● **Material to process**
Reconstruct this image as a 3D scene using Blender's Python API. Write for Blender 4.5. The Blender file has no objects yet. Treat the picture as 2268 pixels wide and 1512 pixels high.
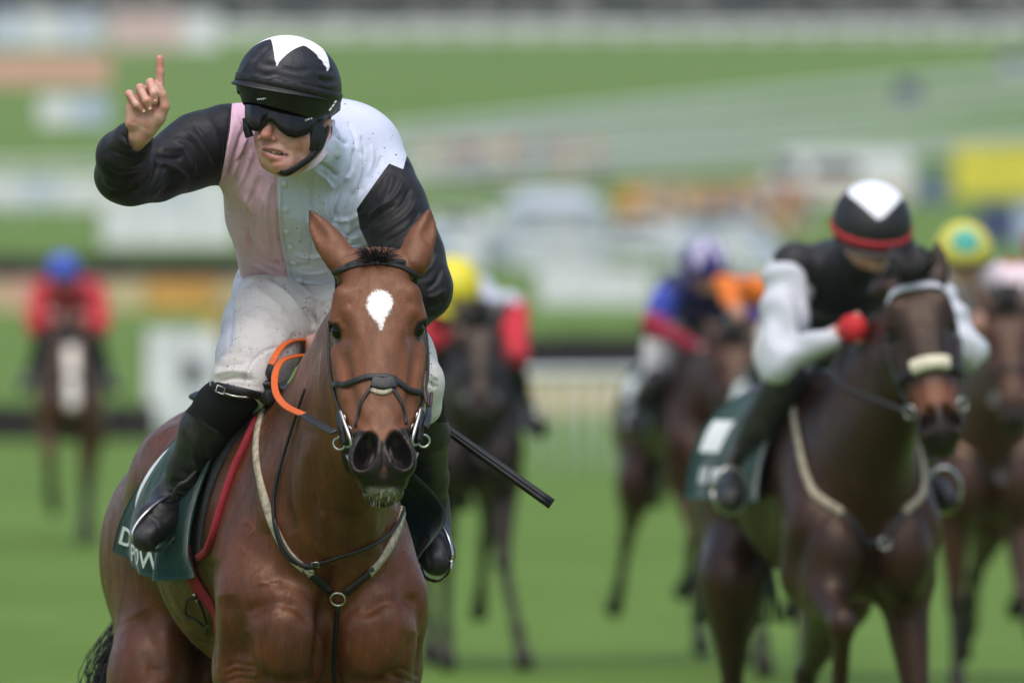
import bpy, bmesh, math, random, time
import numpy as np
from mathutils import Vector, Matrix, noise
from mathutils.bvhtree import BVHTree
sc = bpy.context.scene
R = math.radians
F32 = np.float32

# ---------------------------------------------------------------- camera, world, sun, exposure
F_PX, D0, CAM_H, HOR, CX = 25110.0, 27.0, 1.85, 680.0, 1134.0     # focal length in photo pixels, focus distance, eye height
cam_d = bpy.data.cameras.new('camera')
cam = bpy.data.objects.new('camera', cam_d)
sc.collection.objects.link(cam)
cam.location = (0, -D0, CAM_H)
cam.rotation_euler = (R(90) - math.atan(76 / F_PX), 0, 0)
cam_d.sensor_width = 36.0
cam_d.lens = 36.0 * F_PX / 2268.0
cam_d.clip_start = 1.0
cam_d.clip_end = 6000.0
cam_d.dof.use_dof = True
cam_d.dof.focus_distance = 26.9
cam_d.dof.aperture_fstop = 4.5
sc.camera = cam

world = bpy.data.worlds.new('World')
sc.world = world
world.use_nodes = True
wn = world.node_tree
bg = wn.nodes['Background']
sky = wn.nodes.new('ShaderNodeTexSky')
sky.sky_type = 'NISHITA'
sky.sun_disc = False
sky.sun_elevation = R(62)
sky.sun_rotation = R(200)
sky.dust_density = 3.2
sky.air_density = 1.0
sky.ozone_density = 1.0
hs = wn.nodes.new('ShaderNodeHueSaturation')
hs.inputs['Saturation'].default_value = 1.0
wn.links.new(sky.outputs[0], hs.inputs['Color'])
wn.links.new(hs.outputs[0], bg.inputs[0])
bg.inputs[1].default_value = 0.12

sun_d = bpy.data.lights.new('sun', 'SUN')
sun_d.energy = 1.35
sun_d.angle = R(65)
sun_d.color = (1.0, 0.985, 0.965)
sun = bpy.data.objects.new('sun', sun_d)
sc.collection.objects.link(sun)
sun.rotation_euler = Vector((-0.12, 0.42, -1)).to_track_quat('-Z', 'Y').to_euler()

sc.view_settings.view_transform = 'Standard'
sc.view_settings.look = 'None'
sc.view_settings.exposure = 0.62
sc.view_settings.gamma = 1.0
sc.render.engine = 'CYCLES'
sc.cycles.use_denoising = True
sc.cycles.max_bounces = 6
sc.cycles.transparent_max_bounces = 8
sc.cycles.volume_bounces = 0

# ---------------------------------------------------------------- object helpers
def tag(o, label=None, cat=None, group=None, kind=None):
    if label: o['label'] = label
    if cat: o['category'] = cat
    if group: o['group'] = group
    if kind: o['kind'] = kind
    return o

def link(o, parent=None):
    sc.collection.objects.link(o)
    if parent is not None:
        o.parent = parent
        o.matrix_parent_inverse = parent.matrix_world.inverted()
    return o

def empty(name, loc=(0, 0, 0), label=None, cat=None, group=None):
    o = bpy.data.objects.new(name, None)
    o.empty_display_size = 0.1
    o.location = loc
    link(o)
    o.matrix_world = Matrix.Translation(Vector(loc))
    return tag(o, label, cat, group)

def mesh_obj(name, verts, faces, mat, parent=None, smooth=True):
    me = bpy.data.meshes.new(name)
    if isinstance(verts, np.ndarray) and isinstance(faces, np.ndarray):
        n, m, q = len(verts), len(faces), faces.shape[1]
        me.vertices.add(n); me.vertices.foreach_set('co', np.ascontiguousarray(verts, F32).ravel())
        me.loops.add(m * q); me.loops.foreach_set('vertex_index', np.ascontiguousarray(faces, np.int32).ravel())
        me.polygons.add(m)
        me.polygons.foreach_set('loop_start', np.arange(0, m * q, q, dtype=np.int32))
        me.update(calc_edges=True)
        me.validate()
    else:
        me.from_pydata([tuple(v) for v in verts], [], faces)
        me.update()
    me.polygons.foreach_set('use_smooth', [smooth] * len(me.polygons))
    if mat is not None:
        for m_ in (mat if isinstance(mat, (list, tuple)) else [mat]): me.materials.append(m_)
    o = bpy.data.objects.new(name, me)
    link(o, parent)
    return o

def set_attr(o, name, vals):
    a = o.data.attributes.new(name, 'FLOAT', 'POINT')
    a.data.foreach_set('value', np.ascontiguousarray(vals, F32))

def W(px, py, d=0.0):
    """photo pixel + depth (metres behind the focus plane) -> world point"""
    k = (D0 + d) / F_PX
    return np.array(((px - CX) * k, d, CAM_H - (py - HOR) * k))

def to_px(V):
    k = F_PX / (V[:, 1] + D0)
    return np.stack((CX + V[:, 0] * k, HOR + (CAM_H - V[:, 2]) * k), 1)

# ---------------------------------------------------------------- signed distance modelling
def unit(v):
    v = np.asarray(v, float); return v / (np.linalg.norm(v) + 1e-12)

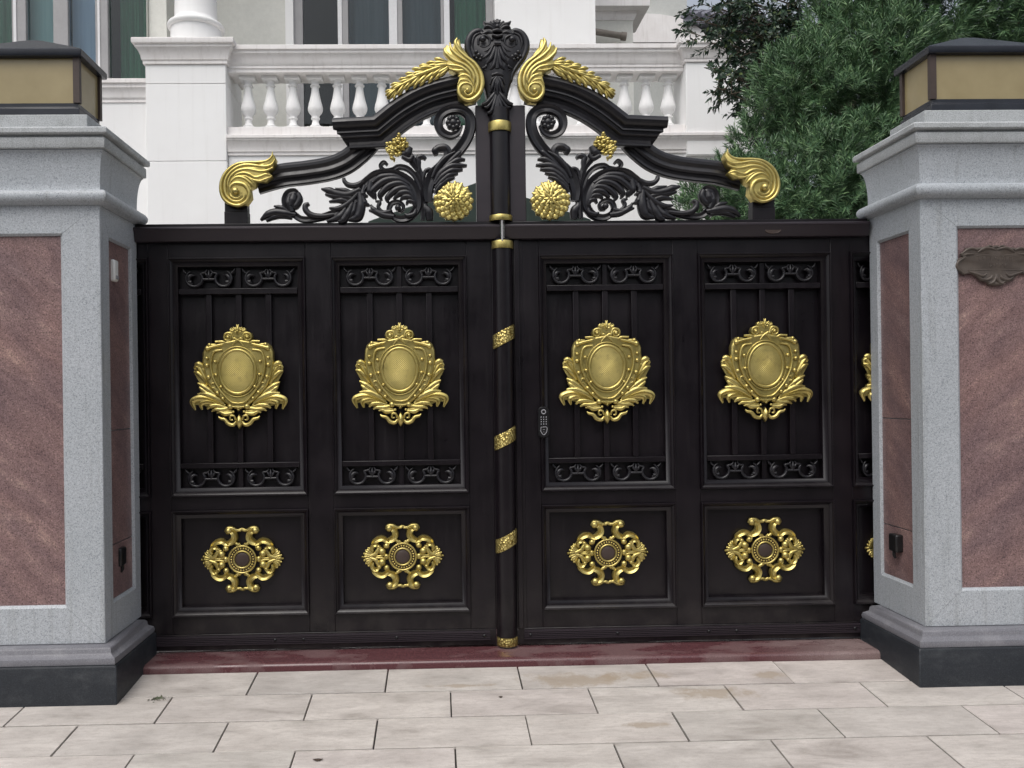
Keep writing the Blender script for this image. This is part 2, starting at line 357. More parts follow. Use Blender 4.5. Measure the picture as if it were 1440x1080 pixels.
    def sweep(s, path, prof, Y, slant=None):
        """moulding along a (x, z) path; prof = (offset to the left of the path, height towards the viewer); mitred corners"""
        P = np.array(path); N = len(P); rows = []
        seg = P[1:]-P[:-1]; seg /= np.linalg.norm(seg, axis=1)[:, None]; nr = np.stack([-seg[:, 1], seg[:, 0]], 1)
        for i in range(N):
            if i == 0: q = nr[0]
            elif i == N-1:
                rows.append([(P[i][0]+nr[-1][0]*o-seg[-1][0]*(slant(o) if slant else 0), Y-hh, P[i][1]+nr[-1][1]*o-seg[-1][1]*(slant(o) if slant else 0)) for o, hh in prof]); continue
            else:
                q = nr[i-1]+nr[i]; q = q/np.linalg.norm(q); q = q/max(.35, q@nr[i])
            rows.append([(P[i][0]+q[0]*o, Y-hh, P[i][1]+q[1]*o) for o, hh in prof])
        s.grid(rows, True); m = len(prof); s.add(rows[0], [tuple(reversed(range(m)))]); s.add(rows[-1], [tuple(range(m))]); return s
    def mirrored(s, xc):
        """adds the mirror image about x = xc"""
        n = len(s.v); v = [(2*xc-x, y, z) for x, y, z in s.v]; f = [list(reversed(q)) for q in s.f]; s.add(v, f); return s
    def flip_x(s, xc):
        s.v = [(2*xc-x, y, z) for x, y, z in s.v]; s.f = [list(reversed(q)) for q in s.f]; return s
    def mesh(s, name, mat, off=(0, 0, 0), angle=38, smooth=True):
        me = bpy.data.meshes.new(name)
        me.from_pydata([(x-off[0], y-off[1], z-off[2]) for x, y, z in s.v], [], s.f)
        me.materials.append(mat)
        if smooth:
            me.polygons.foreach_set('use_smooth', [True]*len(me.polygons)); me.set_sharp_from_angle(angle=R(angle))
        me.update(); return me
    def build(s, name, mat, parent=None, bevel=0., **kw):
        base = WLOC.get(parent, Vector((0, 0, 0))) if parent else Vector((0, 0, 0))
        me = s.mesh(name, mat, base, **kw); o = link(name, me, parent); WLOC[o] = base.copy()
        if bevel: add_bevel(o, bevel)
        return o

def add_bevel(o, wd):
    b = o.modifiers.new('bevel', 'BEVEL'); b.width = wd; b.segments = 2; b.limit_method = 'ANGLE'; b.angle_limit = R(40)
def link(name, me, parent=None, loc=(0, 0, 0)):
    o = bpy.data.objects.new(name, me); C.objects.link(o); o.location = loc
    if parent: o.parent = parent
    return o
def spline(pts, wid, n):
    P = np.array(pts, float); W = np.array(wid if hasattr(wid, '__len__') else [wid]*len(P), float)
    if len(W) != len(P): W = np.interp(np.linspace(0, 1, len(P)), np.linspace(0, 1, len(W)), W)
    Q = np.vstack([2*P[0]-P[1], P, 2*P[-1]-P[-2]]); out = []; ww = []; k = len(P)-1
    for u in np.linspace(0, k-1e-6, n):
        i = int(u); t = u-i; p0, p1, p2, p3 = Q[i], Q[i+1], Q[i+2], Q[i+3]
        out.append(.5*((2*p1)+(-p0+p2)*t+(2*p0-5*p1+4*p2-p3)*t*t+(-p0+3*p1-3*p2+p3)*t**3)); ww.append(W[i]*(1-t)+W[i+1]*t)
    return np.array(out), np.array(ww)
def tag(o, label=None, cat=None, group=None, kind=None):
    for k, v in (('label', label), ('category', cat), ('group', group), ('kind', kind)):
        if v: o[k] = v
    return o
def thing(name, label, cat, loc, group=None):
    o = link(name, None); o.location = loc; o.empty_display_size = .1; WLOC[o] = Vector(loc); return tag(o, label, cat, group)
def inst(name, me, parent, wpos, bevel=0.):
    """one more object on shared mesh data, standing at a world position under its parent"""
    b = WLOC[parent]; o = link(name, me, parent, (wpos[0]-b[0], wpos[1]-b[1], wpos[2]-b[2])); WLOC[o] = Vector(wpos)
    if bevel: add_bevel(o, bevel)
    return o

# ================================================================== SETTING
def sheet(name, x0, x1, y0, y1, zf, mat, nx=1, ny=1):
    b = MB(); rows = [[(x0+(x1-x0)*i/nx, y, zf(y)) for i in range(nx+1)] for y in [y0+(y1-y0)*j/ny for j in range(ny+1)]]
    b.grid(rows); return tag(b.build(name, mat, smooth=False), kind='structure')
sheet('ground', -300, 300, -4.0, 300, lambda y: -.02 if y > 0 else gz(y)-.06, M['soil'], 1, 76)
sheet('driveway', -8, 8, .37, 5.0, lambda y: .02, M['drive'])  # unseen paving, widened and lightened to bounce light onto the house
sheet('road', -300, 300, -300, -3.9, lambda y: gz(-3.9)-.16, M['asphalt'])
bb = MB(); rows = [[(-9, -3.9, gz(-3.9)-.012), (9, -3.9, gz(-3.9)-.012)], [(-9, .3, gz(.3)-.05), (9, .3, gz(.3)-.05)]]
rows = [[(x, y, gz(y)-.012) for x in (-9, 9)] for y in (-3.9, -.19)]
bb.grid(rows); bb.add([(-9, -3.9, gz(-3.9)-.012), (9, -3.9, gz(-3.9)-.012), (9, -3.9, gz(-3.9)-.2), (-9, -3.9, gz(-3.9)-.2)], [(0, 1, 2, 3)])
pave = tag(bb.build('pavement', M['grout'], smooth=False), kind='structure')
# paving stones in running bond, each its own object
TL, TW, ROWH = .605, .2435, .2505
tm = MB().box(0, TL, -TW, 0, -.03, 0).mesh('paving_tile', M['tile'], smooth=False)
row_x0 = [.020, -.300, .005, -.290]
ang = math.atan(SLOPE)
for r in range(12):
    y1 = -.207-ROWH*r
    off = row_x0[r] if r < 4 else (.01 if r % 2 == 0 else -.295)
    for k in range(-7, 8):
        x = off+k*(TL+.0065)
        if x > 4.1 or x+TL < -4.4: continue
        o = link('paving_tile', tm, pave, (x+rnd.uniform(-.0015, .0015), y1+rnd.uniform(-.0015, .0015), gz(y1)+rnd.uniform(-.0012, .0012)))
        o.rotation_euler = (ang+rnd.uniform(-.002, .002), rnd.uniform(-.0015, .0015), rnd.uniform(-.0015, .0015)); add_bevel(o, .0022)
# threshold stone under the gate
b = MB().extrude_x(-1.80, 1.80, [(-.2, -.06), (-.2, .018), (-.196, .027), (-.187, .0335), (-.175, .035), (.36, .035), (.36, -.06)])
tag(b.build('threshold', M['slab']), kind='structure')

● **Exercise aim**
From the records above, copy every line that holds the word "image".

● **Answer to the task**
Reconstruct this image as a 3D scene using Blender's Python API. Write for Blender 4.5. The Blender file has no objects yet. Treat the picture as 2268 pixels wide and 1512 pixels high.
Keep writing the Blender script for this image. This is part 2, starting at line 357. More parts follow. Use Blender 4.5. Measure the picture as if it were 1440x1080 pixels.
        """adds the mirror image about x = xc"""